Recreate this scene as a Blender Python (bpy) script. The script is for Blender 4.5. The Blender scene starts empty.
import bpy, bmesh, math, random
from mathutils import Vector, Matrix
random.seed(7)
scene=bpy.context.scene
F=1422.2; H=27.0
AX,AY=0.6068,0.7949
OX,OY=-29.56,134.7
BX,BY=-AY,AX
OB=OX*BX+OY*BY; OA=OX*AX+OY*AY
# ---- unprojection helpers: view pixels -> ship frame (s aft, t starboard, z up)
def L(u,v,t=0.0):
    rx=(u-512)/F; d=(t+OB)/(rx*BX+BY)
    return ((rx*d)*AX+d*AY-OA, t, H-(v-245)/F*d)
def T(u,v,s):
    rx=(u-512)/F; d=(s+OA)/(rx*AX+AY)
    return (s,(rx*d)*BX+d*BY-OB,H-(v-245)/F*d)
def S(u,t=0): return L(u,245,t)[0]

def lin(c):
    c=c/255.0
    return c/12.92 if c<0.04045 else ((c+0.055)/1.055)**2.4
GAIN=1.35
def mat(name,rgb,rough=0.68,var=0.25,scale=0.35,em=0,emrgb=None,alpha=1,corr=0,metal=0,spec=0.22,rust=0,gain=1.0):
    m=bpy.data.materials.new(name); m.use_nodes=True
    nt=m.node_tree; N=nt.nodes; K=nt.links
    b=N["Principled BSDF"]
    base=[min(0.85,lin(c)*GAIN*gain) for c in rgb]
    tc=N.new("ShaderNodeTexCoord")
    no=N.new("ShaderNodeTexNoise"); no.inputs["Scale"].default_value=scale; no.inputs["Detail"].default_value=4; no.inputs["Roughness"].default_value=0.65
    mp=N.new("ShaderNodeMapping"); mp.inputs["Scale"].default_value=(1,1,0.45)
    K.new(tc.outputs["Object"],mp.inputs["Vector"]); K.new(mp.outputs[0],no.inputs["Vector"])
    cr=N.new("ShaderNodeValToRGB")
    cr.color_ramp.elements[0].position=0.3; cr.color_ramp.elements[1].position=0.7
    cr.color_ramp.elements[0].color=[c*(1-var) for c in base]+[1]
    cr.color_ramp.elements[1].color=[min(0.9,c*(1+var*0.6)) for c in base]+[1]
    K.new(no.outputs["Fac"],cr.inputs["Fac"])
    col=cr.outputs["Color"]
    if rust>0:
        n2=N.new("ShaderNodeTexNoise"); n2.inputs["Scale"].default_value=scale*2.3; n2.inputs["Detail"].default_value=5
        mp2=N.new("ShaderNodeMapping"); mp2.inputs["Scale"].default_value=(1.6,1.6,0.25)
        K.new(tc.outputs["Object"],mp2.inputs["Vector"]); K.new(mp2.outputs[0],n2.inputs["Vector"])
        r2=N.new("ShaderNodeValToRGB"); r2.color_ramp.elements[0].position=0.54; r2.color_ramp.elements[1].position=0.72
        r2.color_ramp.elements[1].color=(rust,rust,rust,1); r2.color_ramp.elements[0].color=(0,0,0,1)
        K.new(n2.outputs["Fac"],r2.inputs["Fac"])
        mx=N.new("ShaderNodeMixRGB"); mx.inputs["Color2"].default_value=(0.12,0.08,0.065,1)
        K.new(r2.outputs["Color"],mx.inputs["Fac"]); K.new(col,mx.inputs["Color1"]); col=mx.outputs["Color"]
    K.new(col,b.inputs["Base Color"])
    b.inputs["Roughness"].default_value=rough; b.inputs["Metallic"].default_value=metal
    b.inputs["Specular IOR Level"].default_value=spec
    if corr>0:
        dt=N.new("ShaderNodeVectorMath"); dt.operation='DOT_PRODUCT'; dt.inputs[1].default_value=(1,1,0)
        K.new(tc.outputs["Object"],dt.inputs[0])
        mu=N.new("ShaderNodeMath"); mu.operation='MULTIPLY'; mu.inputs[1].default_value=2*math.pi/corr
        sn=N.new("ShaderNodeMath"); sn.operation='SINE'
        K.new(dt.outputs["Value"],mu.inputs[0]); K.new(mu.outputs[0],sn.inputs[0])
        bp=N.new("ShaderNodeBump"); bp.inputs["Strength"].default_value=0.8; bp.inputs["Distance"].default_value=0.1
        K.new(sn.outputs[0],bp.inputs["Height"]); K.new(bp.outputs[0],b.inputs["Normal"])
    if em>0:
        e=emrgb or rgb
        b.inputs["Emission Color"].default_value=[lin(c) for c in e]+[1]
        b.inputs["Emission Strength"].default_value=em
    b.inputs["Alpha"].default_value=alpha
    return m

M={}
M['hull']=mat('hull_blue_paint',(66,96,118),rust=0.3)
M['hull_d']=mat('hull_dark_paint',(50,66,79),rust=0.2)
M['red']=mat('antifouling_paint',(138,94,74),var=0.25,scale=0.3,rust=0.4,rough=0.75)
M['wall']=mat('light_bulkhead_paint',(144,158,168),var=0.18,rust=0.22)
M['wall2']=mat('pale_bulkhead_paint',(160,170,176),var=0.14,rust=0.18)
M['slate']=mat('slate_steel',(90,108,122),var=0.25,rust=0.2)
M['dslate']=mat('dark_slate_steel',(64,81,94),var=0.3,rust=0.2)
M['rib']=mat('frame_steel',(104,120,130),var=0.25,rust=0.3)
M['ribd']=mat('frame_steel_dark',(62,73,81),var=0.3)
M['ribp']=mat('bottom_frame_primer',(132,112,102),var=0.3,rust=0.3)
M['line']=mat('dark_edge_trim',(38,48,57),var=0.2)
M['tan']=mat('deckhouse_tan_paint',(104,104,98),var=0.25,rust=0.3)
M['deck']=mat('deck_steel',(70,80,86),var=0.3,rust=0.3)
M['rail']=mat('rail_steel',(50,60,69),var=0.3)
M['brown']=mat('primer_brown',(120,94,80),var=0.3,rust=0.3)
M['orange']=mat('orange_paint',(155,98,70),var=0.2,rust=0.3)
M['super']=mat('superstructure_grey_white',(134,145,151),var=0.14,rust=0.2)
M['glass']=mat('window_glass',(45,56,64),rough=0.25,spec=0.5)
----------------
Reproduce exactly, please, only the lines from the start of the data above to the line that contains "def S(u,t=0): return L(u,245,t)[0]", with both ends kept.

Recreate this scene as a Blender Python (bpy) script. The script is for Blender 4.5. The Blender scene starts empty.
import bpy, bmesh, math, random
from mathutils import Vector, Matrix
random.seed(7)
scene=bpy.context.scene
F=1422.2; H=27.0
AX,AY=0.6068,0.7949
OX,OY=-29.56,134.7
BX,BY=-AY,AX
OB=OX*BX+OY*BY; OA=OX*AX+OY*AY
# ---- unprojection helpers: view pixels -> ship frame (s aft, t starboard, z up)
def L(u,v,t=0.0):
    rx=(u-512)/F; d=(t+OB)/(rx*BX+BY)
    return ((rx*d)*AX+d*AY-OA, t, H-(v-245)/F*d)
def T(u,v,s):
    rx=(u-512)/F; d=(s+OA)/(rx*AX+AY)
    return (s,(rx*d)*BX+d*BY-OB,H-(v-245)/F*d)
def S(u,t=0): return L(u,245,t)[0]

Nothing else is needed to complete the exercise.